__GIVEN DATA__.
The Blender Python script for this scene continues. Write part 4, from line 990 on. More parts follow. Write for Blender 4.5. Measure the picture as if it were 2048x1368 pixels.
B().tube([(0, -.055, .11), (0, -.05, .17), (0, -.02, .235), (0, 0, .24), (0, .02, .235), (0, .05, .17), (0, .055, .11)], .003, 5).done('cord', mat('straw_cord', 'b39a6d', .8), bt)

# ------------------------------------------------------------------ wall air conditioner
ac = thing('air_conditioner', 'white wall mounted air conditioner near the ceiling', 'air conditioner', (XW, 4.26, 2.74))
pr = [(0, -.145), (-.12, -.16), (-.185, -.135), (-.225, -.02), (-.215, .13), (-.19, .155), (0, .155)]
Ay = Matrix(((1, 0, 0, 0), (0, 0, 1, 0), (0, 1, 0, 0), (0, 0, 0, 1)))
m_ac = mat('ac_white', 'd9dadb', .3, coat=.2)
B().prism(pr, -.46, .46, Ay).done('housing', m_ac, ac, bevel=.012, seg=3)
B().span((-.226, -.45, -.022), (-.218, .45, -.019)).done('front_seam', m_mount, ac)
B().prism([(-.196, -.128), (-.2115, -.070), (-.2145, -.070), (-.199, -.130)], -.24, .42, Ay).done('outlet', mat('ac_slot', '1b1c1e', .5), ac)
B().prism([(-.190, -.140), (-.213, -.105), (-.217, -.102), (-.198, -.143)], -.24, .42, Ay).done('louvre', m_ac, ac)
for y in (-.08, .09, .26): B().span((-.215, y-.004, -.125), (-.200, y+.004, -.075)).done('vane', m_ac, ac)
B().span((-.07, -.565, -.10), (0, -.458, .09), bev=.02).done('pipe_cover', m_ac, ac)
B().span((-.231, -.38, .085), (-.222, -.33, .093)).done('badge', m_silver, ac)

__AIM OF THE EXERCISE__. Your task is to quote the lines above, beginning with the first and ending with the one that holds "mat('straw_cord', 'b39a6d', .8), bt)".

__WRITTEN SOLUTION__.
The Blender Python script for this scene continues. Write part 4, from line 990 on. More parts follow. Write for Blender 4.5. Measure the picture as if it were 2048x1368 pixels.
B().tube([(0, -.055, .11), (0, -.05, .17), (0, -.02, .235), (0, 0, .24), (0, .02, .235), (0, .05, .17), (0, .055, .11)], .003, 5).done('cord', mat('straw_cord', 'b39a6d', .8), bt)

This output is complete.